El caso es que este hombre ordinario no puede olvidar lo que ha visto ni retomar su vida anterior. Necesita entender.

El protagonista está profundamente afectado por la experiencia, pero su familia solo quiere que vuelva a ser el de siempre, porque ha perdido el trabajo, porque su mujer necesita un marido y los niños un padre «normal».

Pero claro aquí tenemos también el reflejo de un hombre superado, colapsado y cuyo desmoronamiento hace tambalear a toda la familia. Un hombre que llora, que no puede describir ni expresar lo que siente y cuya familia se siente impotente y asustada ante lo que parece una locura progresiva.

Precisamente es lo que quería rescatar en mi entrada de hoy. Lo bueno y hermoso de las películas o libros se multiplica cuando podemos hacer más lecturas sobre lo que se nos plantea en el nivel más elemental o argumental.

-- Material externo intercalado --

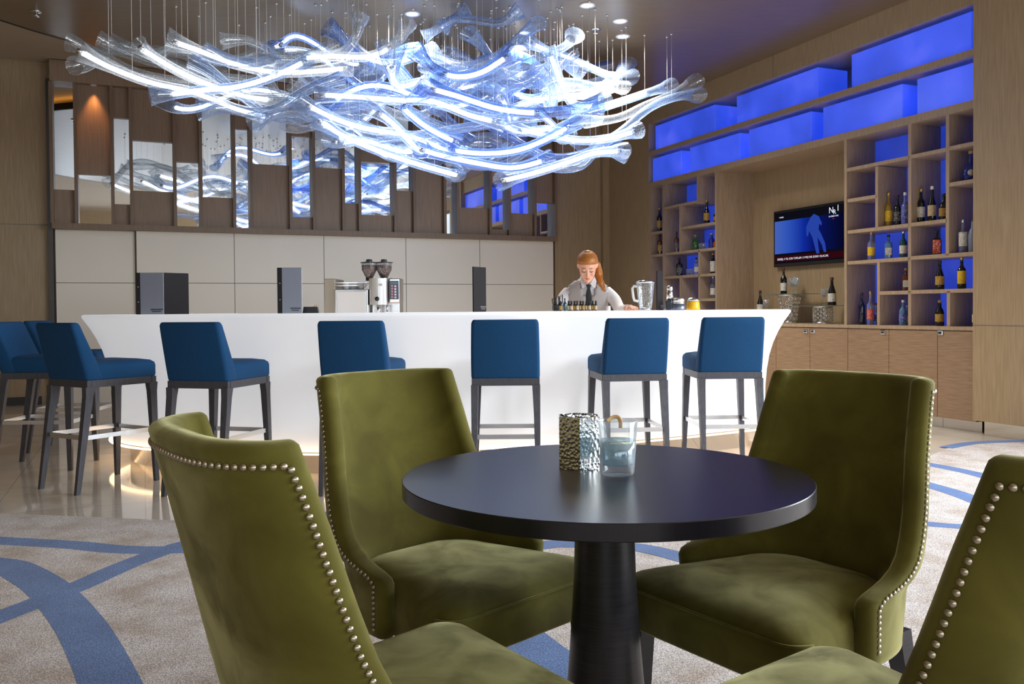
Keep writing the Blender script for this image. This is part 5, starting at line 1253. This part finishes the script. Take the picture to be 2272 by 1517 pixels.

Sucede cuando nos ayudan a empatizar con un sentimiento humano o un problema real, más allá del contexto -en este caso de ciencia ficción- en el que se nos presenta.

Añado que en Encuentros en la tercera fase gozamos además del privilegio de ver a Truffaut actuando en el papel de científico. Por si no bastara tenemos la maravilla de la banda sonora con esos mensajes musicales de 5 notas tan características que envían los extraterrestres y que, 43 años después del estreno en pantalla de la película, pertenecen por derecho a la colección de tesoros de cualquier amante del cine.